**WRITTEN EXERCISE**. Check every line below for the word "scene" and copy each one that has it.

**DATASET CONTENT**.

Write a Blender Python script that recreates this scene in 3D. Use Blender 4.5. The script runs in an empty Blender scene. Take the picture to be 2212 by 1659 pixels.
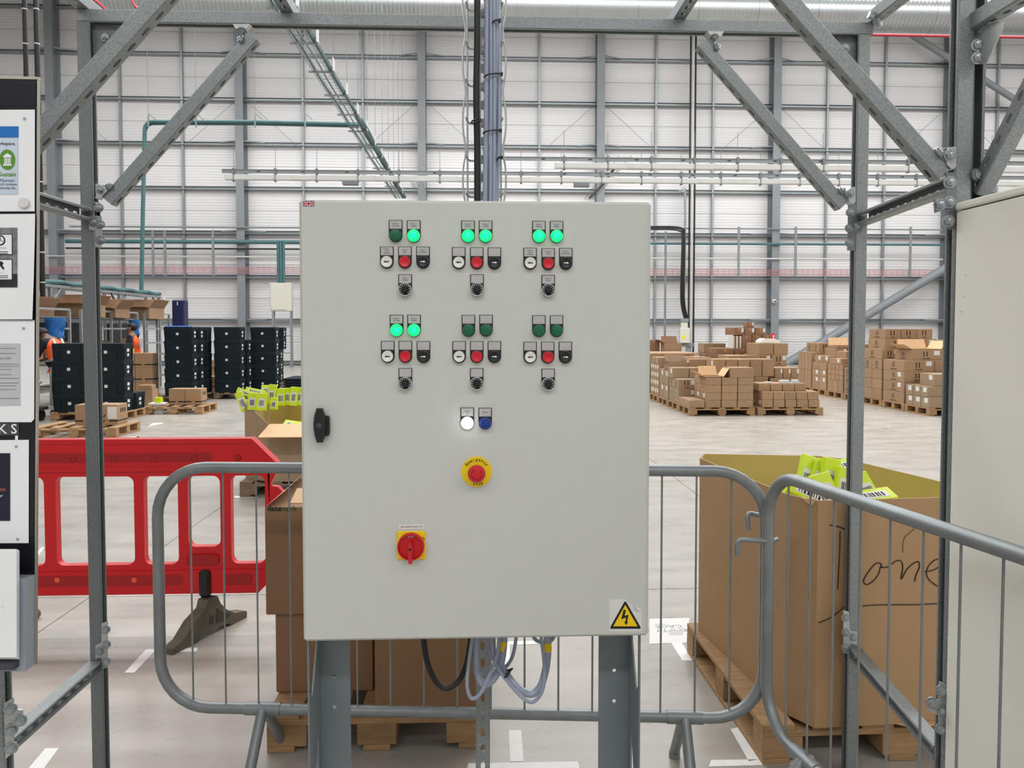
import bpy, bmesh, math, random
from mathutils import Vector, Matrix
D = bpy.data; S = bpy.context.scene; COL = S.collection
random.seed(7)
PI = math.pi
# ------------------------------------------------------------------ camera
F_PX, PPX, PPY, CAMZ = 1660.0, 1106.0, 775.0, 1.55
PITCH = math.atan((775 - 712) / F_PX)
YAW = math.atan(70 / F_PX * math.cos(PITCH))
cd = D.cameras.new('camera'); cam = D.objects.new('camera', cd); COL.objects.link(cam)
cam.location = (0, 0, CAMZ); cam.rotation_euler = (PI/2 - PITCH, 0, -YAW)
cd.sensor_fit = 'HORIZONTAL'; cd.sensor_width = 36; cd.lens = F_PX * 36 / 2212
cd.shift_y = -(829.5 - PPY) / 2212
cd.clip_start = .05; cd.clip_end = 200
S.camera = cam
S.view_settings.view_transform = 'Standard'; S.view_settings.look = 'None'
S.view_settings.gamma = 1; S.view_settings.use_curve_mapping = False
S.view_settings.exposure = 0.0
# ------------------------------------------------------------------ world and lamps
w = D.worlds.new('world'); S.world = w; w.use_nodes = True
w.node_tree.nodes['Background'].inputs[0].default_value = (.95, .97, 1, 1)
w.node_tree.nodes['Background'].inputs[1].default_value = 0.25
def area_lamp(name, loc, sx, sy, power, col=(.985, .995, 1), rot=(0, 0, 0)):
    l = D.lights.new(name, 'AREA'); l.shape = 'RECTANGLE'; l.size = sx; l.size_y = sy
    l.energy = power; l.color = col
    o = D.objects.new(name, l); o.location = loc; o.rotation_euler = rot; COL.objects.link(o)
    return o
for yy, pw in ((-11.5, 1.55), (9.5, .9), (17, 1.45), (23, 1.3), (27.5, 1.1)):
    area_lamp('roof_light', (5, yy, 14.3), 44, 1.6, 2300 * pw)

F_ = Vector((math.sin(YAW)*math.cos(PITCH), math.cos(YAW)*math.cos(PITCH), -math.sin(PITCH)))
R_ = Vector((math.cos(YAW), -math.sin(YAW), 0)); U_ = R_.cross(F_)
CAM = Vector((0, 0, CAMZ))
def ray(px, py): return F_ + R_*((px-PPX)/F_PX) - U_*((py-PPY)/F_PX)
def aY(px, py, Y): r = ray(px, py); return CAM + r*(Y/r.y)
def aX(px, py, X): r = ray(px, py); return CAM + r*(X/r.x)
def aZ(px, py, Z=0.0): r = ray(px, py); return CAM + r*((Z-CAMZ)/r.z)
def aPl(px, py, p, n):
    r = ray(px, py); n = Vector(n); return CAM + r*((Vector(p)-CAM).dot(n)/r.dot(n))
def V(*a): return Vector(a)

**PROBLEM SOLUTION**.
Write a Blender Python script that recreates this scene in 3D. Use Blender 4.5. The script runs in an empty Blender scene. Take the picture to be 2212 by 1659 pixels.
D = bpy.data; S = bpy.context.scene; COL = S.collection